FARGO - Sen. Ray Holmberg smiles when he sees letters to the editor complaining about idiotic bills that are introduced in the North Dakota Legislature.

"Often it's a fellow citizen that has asked a legislator to put in the bill," said Holmberg, R-Grand Forks.

With North Dakota's open government, the general feeling is that people's ideas deserve to get introduced, even if they may garner little support, Holmberg said.

"Overall, the attitude is citizens have a right to have their voices heard and have an up or down vote," he said.

In Cass County, legislators sponsored from as few as five to as many as 64 bills this session.

But that's just a snapshot of how active the lawmakers are.

Some legislators also are working on bills that came out of their interim committees, such as Sen. Tony Grindberg, R-Fargo, who is supporting the "Opportunity Bill" that would give tuition grants to high-achieving North Dakota students.

In other cases, legislators may support a bill but ask someone else to be the primary sponsor because they already submitted their maximum number of bills, said Sen. Tim Mathern, D-Fargo.

"It isn't always just what you see on the record," said Mathern, who is the prime sponsor of eight bills this session. "There's other things going on that really reflect the work of legislators."

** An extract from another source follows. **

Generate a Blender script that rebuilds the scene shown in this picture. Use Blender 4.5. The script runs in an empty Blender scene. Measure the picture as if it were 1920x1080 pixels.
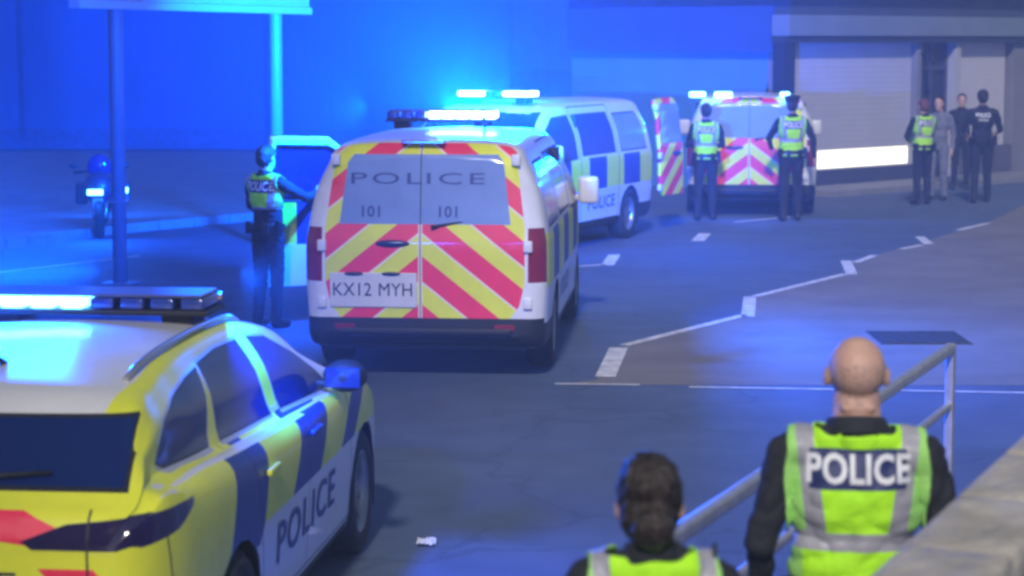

Rep. Kathy Hawken, R-Fargo, is one of Cass County legislators to be the primary sponsor of no more than one bill this session.

But she's a co-sponsor of 25 bills and resolutions.

Hawken, a member of the House Appropriations Committee, she said she avoids being the prime sponsor on too many bills because she'd have to leave the committee hearings to testify. But as a co-sponsor, she can support other bills without necessarily being there for the testimony.

Sen. Judy Lee, R-West Fargo, has her name on more legislation this session than any other Cass County legislator.

She is the primary sponsor of 25 bills and resolutions and co-sponsor of 39.

Lee said she ended up with more bills than she wanted, and turned down some requests because she knew she couldn't follow through with all of them.

Rep. Duane DeKrey, R-Pettibone, is a sponsor of 74 bills this session, more than any other lawmaker.

DeKrey said he doesn't worry about having his name on a bill that may garner little support because he believes in the process.

"There are people who just really have an aversion to having their name on any bill because they feel if it doesn't work out it might reflect badly on them," DeKrey said.